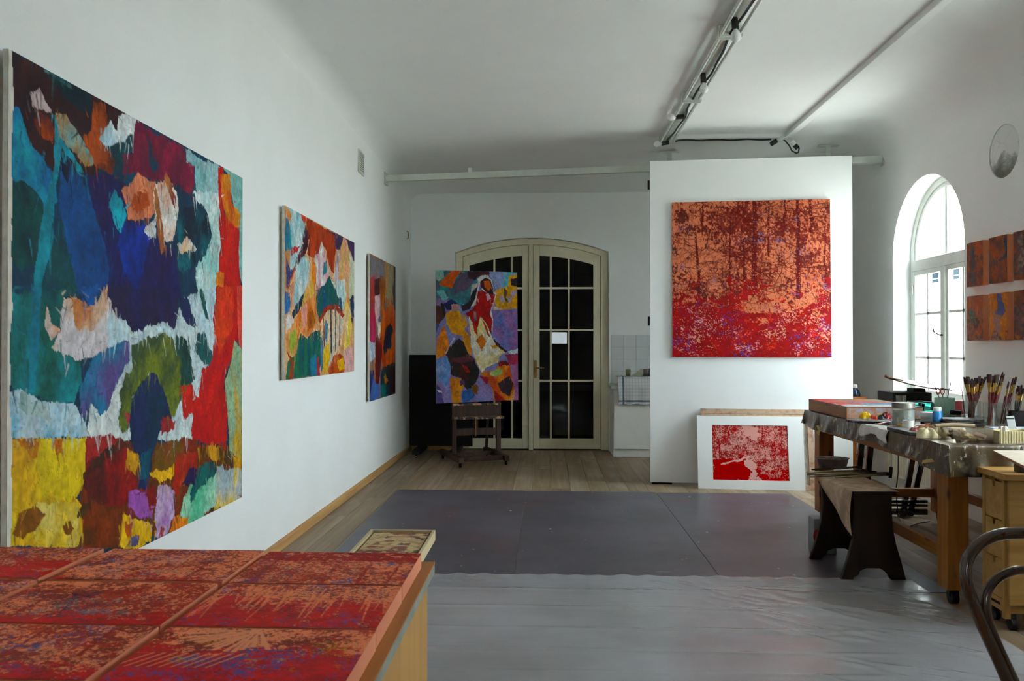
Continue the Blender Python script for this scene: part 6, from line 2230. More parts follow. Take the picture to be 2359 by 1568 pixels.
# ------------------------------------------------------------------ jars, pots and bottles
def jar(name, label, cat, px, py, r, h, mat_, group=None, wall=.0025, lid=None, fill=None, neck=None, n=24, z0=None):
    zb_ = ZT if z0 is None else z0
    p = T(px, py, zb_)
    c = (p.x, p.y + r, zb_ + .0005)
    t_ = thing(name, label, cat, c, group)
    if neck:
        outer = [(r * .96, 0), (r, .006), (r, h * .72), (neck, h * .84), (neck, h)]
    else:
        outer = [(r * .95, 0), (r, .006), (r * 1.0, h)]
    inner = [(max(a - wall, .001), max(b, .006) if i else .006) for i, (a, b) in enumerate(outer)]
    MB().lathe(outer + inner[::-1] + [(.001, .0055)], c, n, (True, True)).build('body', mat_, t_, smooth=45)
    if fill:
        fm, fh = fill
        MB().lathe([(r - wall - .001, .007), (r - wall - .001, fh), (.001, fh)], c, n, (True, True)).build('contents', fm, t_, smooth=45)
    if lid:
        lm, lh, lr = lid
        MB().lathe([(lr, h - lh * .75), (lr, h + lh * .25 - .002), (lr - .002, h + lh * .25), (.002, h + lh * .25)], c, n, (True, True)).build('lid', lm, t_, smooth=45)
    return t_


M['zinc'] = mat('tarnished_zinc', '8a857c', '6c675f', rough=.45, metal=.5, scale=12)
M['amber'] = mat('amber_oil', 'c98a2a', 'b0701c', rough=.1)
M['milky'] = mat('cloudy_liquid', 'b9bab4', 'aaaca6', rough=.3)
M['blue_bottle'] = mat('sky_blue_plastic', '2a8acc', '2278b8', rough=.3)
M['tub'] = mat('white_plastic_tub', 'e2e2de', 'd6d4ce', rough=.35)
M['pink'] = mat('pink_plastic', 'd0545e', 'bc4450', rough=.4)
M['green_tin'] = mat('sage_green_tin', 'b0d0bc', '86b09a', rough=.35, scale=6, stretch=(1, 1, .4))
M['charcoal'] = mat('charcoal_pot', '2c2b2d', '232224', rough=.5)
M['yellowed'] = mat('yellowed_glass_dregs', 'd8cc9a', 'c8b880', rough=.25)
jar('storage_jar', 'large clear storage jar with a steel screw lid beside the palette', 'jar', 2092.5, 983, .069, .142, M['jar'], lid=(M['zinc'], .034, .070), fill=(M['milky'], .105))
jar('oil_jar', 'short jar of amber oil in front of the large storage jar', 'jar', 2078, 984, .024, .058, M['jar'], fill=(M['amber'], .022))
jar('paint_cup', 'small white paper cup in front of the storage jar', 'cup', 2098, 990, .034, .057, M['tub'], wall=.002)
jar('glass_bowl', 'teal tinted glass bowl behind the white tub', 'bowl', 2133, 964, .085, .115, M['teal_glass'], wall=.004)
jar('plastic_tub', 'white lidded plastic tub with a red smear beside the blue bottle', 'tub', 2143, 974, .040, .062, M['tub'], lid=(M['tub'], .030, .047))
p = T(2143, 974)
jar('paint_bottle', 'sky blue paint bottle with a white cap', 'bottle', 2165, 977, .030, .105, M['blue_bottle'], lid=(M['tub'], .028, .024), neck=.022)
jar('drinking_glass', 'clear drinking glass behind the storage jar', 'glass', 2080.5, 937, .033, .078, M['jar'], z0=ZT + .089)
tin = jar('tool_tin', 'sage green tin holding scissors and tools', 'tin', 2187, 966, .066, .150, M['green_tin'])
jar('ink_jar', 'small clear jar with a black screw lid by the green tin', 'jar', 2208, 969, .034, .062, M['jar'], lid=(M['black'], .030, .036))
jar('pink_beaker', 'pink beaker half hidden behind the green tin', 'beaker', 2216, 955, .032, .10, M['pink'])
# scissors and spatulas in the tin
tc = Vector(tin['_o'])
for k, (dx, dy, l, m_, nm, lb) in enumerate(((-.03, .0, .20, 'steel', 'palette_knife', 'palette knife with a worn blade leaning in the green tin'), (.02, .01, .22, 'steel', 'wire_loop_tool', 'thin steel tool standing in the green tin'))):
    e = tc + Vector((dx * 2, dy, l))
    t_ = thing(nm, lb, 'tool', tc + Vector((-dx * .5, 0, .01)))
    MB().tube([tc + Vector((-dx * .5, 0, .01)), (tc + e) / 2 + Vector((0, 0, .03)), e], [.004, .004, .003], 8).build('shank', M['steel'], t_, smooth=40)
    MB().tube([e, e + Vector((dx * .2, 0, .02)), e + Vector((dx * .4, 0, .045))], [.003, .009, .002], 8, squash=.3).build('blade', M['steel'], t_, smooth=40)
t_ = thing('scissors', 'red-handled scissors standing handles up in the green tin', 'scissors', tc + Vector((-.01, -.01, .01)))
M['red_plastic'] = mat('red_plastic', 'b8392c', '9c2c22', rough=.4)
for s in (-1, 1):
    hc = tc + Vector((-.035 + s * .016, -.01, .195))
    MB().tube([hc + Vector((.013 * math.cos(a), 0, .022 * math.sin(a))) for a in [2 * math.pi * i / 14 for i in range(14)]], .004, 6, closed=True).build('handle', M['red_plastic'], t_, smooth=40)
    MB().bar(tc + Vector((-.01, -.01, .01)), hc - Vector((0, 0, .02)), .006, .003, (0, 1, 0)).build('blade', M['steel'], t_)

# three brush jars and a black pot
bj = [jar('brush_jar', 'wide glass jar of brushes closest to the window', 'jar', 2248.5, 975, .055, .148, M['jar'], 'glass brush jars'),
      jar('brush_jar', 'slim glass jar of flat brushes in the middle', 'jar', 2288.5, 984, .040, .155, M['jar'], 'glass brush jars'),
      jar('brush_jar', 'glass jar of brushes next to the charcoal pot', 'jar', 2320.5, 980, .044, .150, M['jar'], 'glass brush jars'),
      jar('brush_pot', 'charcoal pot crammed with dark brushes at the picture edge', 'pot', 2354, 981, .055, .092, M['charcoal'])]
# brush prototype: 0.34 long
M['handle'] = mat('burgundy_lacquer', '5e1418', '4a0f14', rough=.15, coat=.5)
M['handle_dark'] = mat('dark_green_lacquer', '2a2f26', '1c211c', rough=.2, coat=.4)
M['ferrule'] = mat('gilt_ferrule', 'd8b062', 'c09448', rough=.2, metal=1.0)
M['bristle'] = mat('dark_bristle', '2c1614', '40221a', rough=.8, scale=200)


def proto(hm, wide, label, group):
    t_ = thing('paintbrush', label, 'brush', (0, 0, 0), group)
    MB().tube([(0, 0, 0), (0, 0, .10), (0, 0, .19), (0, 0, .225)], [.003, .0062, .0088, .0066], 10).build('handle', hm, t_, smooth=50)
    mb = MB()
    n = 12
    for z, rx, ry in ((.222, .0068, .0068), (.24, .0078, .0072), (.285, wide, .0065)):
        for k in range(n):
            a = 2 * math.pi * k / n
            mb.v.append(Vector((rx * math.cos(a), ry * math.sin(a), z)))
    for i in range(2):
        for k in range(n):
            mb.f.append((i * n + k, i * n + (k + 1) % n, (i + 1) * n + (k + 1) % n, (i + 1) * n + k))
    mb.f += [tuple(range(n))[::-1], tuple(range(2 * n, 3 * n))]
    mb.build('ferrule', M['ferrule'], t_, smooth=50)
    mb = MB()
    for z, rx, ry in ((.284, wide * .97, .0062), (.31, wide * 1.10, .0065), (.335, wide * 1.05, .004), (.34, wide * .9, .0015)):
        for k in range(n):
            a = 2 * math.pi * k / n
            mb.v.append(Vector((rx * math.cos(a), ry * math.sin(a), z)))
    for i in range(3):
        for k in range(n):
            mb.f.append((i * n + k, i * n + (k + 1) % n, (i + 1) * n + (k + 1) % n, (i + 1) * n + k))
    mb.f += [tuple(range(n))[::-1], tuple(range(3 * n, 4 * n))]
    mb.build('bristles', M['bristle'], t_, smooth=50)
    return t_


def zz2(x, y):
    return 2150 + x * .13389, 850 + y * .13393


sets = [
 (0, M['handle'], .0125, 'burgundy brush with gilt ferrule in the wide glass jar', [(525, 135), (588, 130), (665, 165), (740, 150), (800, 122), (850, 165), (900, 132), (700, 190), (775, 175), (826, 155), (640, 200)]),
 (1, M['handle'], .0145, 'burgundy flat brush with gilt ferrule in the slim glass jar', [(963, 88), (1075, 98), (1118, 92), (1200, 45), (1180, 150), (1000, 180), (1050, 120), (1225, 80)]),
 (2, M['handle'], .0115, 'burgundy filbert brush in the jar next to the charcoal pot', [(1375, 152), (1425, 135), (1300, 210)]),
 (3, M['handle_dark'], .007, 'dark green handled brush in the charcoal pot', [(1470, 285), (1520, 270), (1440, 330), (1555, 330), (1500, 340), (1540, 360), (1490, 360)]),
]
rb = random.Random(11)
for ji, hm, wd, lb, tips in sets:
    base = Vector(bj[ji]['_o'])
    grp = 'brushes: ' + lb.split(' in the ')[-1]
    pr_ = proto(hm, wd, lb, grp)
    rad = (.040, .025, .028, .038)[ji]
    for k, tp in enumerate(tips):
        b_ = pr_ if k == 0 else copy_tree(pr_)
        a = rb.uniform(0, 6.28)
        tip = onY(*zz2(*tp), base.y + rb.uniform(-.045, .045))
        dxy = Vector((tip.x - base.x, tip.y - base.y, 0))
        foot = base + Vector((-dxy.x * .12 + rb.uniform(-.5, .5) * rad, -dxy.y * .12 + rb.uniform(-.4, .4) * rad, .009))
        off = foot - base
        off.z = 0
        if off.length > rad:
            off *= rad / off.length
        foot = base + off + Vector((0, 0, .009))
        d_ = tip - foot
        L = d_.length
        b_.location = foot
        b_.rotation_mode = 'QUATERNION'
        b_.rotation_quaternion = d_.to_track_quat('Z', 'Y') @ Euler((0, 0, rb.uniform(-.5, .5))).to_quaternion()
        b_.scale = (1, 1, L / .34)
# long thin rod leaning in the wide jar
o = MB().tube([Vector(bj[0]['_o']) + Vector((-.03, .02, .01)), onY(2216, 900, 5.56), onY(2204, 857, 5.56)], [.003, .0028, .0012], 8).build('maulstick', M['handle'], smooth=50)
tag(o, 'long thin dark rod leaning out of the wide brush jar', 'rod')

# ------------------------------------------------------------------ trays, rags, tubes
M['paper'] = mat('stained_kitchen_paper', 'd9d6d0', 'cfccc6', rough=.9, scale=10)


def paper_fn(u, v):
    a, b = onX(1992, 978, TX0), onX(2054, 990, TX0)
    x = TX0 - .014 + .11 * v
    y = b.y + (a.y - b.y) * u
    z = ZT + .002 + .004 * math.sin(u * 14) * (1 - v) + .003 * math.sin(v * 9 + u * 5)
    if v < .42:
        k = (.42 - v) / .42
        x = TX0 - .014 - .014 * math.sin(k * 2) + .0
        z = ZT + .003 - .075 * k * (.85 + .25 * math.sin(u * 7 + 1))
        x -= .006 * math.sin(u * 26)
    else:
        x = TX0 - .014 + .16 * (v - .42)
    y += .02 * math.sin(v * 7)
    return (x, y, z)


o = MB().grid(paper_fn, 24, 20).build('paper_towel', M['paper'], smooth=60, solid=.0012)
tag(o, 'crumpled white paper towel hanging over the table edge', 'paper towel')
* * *
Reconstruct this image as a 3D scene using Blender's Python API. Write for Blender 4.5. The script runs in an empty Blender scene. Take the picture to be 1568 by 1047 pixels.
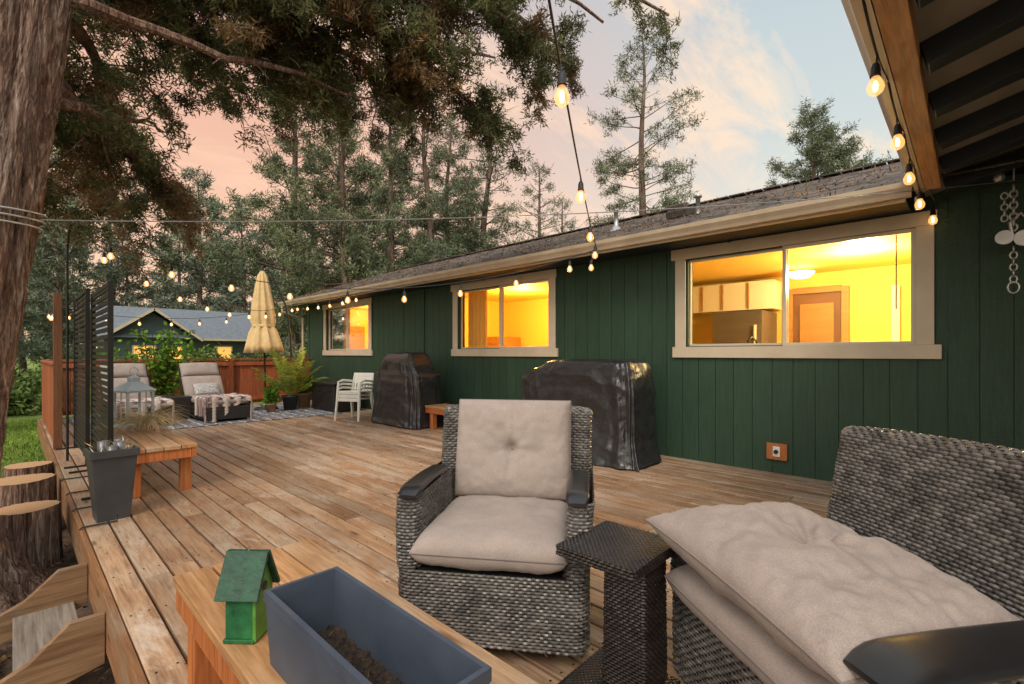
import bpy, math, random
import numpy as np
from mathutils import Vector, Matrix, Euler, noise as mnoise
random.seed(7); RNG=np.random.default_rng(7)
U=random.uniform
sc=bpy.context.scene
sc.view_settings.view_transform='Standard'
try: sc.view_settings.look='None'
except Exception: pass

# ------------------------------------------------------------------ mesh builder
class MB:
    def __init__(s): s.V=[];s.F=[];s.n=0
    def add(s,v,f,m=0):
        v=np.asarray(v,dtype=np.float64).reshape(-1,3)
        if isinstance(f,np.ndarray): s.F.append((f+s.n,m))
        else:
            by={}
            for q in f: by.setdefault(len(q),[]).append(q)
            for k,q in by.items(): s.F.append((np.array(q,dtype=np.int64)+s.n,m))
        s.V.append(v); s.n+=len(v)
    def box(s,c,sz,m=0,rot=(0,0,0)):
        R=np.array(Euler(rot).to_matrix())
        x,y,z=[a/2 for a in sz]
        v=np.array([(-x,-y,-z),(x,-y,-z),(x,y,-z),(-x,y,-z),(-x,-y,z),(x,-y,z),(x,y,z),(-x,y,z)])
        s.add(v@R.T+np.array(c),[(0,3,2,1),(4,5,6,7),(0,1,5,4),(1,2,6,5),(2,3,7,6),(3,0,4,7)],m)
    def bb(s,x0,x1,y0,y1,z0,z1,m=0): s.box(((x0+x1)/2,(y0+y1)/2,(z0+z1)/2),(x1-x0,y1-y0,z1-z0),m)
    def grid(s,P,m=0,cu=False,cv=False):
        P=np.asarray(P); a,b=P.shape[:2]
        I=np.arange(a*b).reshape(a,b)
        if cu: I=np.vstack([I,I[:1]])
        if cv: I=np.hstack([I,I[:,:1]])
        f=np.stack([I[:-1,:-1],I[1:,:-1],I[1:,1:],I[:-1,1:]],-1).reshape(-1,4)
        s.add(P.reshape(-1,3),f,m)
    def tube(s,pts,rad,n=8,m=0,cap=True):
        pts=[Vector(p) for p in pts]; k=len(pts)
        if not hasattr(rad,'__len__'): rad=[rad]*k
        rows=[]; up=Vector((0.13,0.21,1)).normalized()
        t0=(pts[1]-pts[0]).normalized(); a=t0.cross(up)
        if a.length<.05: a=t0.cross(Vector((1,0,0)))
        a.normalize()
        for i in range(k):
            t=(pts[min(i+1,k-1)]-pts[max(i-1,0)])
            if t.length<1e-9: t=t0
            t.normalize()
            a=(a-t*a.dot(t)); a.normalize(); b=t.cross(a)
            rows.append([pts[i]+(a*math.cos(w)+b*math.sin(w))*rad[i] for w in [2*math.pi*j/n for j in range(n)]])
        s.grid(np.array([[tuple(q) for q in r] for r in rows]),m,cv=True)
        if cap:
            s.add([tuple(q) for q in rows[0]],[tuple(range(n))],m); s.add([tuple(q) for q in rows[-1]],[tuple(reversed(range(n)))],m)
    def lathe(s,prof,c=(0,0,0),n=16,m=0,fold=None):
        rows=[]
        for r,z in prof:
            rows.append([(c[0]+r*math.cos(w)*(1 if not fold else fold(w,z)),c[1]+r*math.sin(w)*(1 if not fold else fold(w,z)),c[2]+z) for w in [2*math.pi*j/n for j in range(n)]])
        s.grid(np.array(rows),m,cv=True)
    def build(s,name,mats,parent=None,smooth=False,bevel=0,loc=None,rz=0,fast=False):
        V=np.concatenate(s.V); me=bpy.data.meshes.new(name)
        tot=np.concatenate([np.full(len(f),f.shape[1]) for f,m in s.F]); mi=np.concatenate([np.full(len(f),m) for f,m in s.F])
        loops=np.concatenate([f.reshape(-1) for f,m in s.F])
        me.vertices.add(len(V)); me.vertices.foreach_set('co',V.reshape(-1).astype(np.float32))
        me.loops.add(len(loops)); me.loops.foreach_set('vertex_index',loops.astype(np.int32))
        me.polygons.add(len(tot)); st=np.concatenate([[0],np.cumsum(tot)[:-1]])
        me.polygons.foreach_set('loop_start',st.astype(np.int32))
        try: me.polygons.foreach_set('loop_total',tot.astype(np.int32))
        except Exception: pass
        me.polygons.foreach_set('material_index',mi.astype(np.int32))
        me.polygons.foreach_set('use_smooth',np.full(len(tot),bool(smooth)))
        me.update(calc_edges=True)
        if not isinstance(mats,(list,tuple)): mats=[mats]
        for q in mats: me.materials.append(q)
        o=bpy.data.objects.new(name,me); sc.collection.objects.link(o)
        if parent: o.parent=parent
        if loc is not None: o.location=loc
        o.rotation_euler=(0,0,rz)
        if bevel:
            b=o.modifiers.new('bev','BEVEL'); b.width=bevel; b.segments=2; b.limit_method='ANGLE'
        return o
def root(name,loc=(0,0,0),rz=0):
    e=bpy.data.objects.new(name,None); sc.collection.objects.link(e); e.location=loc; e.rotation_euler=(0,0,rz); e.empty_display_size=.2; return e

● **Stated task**
Select all lines in the listing that include the word "this".

● **Correct answer**
Continue the Blender Python script for this scene: part 6, from line 2230. More parts follow. Take the picture to be 2359 by 1568 pixels.
Reconstruct this image as a 3D scene using Blender's Python API. Write for Blender 4.5. The script runs in an empty Blender scene. Take the picture to be 1568 by 1047 pixels.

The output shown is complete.